Nos recuerda el Evangelio de hoy aquella ocasión en que Cristo pasa por los soportales de la piscina de Betesda. Se encuentra con un hombre que lleva treinta y ocho años enfermo. «Jesús, al verlo, y sabiendo que llevaba mucho tiempo, le dice: ¿Quieres quedar sano? El enfermo le contestó: Señor, no tengo a nadie que me meta en la piscina cuando se remueve el agua; para cuando llego yo, otro se ha adelantado. Jesús le dice: Levántate, toma tu camilla y echa a andar. Y al momento el hombre quedó sano, tomó su camilla y echó a an­dar»

 

¡Qué egoístas somos los hombres! Vamos casi siem­pre a lo nuestro. Para ello atropellamos, pisoteamos, robamos la vez.

 

Aquel pobre hombre no tenía a nadie que le

metiera en la piscina. Y de paralíticos de éstos

está hoy llena la vida.

 

El apóstol es el cristiano que tiende la mano a

todo aquel que no puede andar porque tiene el

alma parali­zada.

 

El apóstol siente la alegría de darse para hacer

más feliz la vida a los demás. Recuerdo la carta

de Ana, una madre de familia que murió y que

hace tiempo publicaba la revista «Mundo

Cristiano». Dice así:

 

«Al leer la carta de don Ignacio sobre lo maravilloso que es ser sacerdote —"le daban ganas de dar botes de alegría", dice— pensé que eso mismo deseo yo, des­de mi lugar de madre de familia —tengo nueve hijos—.

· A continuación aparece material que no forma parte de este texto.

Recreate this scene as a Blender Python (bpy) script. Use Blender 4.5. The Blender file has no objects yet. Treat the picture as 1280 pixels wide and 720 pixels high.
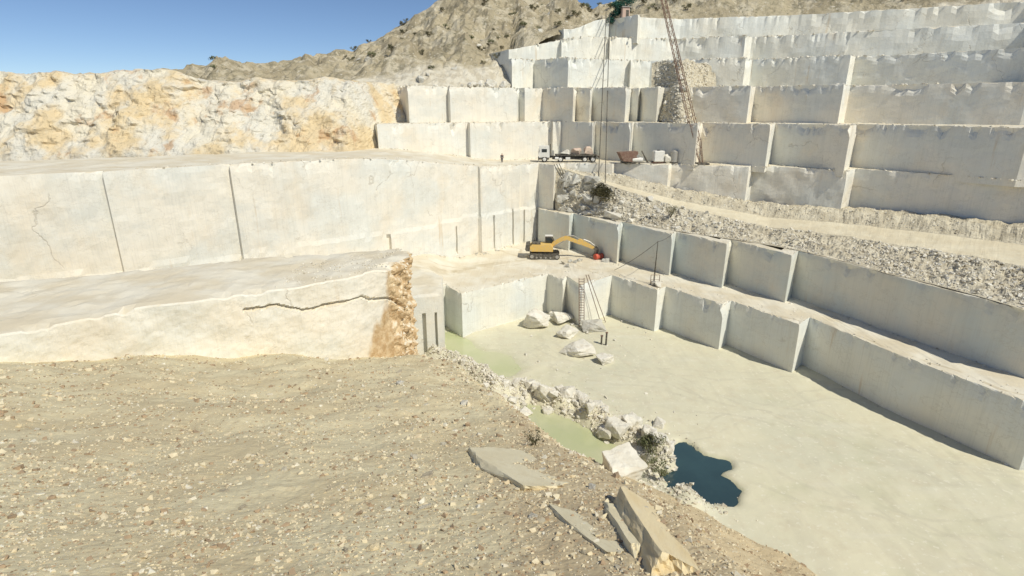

Desde luego no fue siempre así; al mirar atrás

pienso que nunca me satisfacía nada, quizá

porque sólo busca­ba contentarme a mí misma.

La solución me llegó de golpe, tengo treinta y

ocho años y la encontré hace dos.

Fue ai darme cuenta de que todo aquello que

yo ha­cía se volvía enano de puro pequeño y

raquítico, al ha­cerlo sólo para mí, y que era

fabulosamente grande el hacerlo cara a Dios...».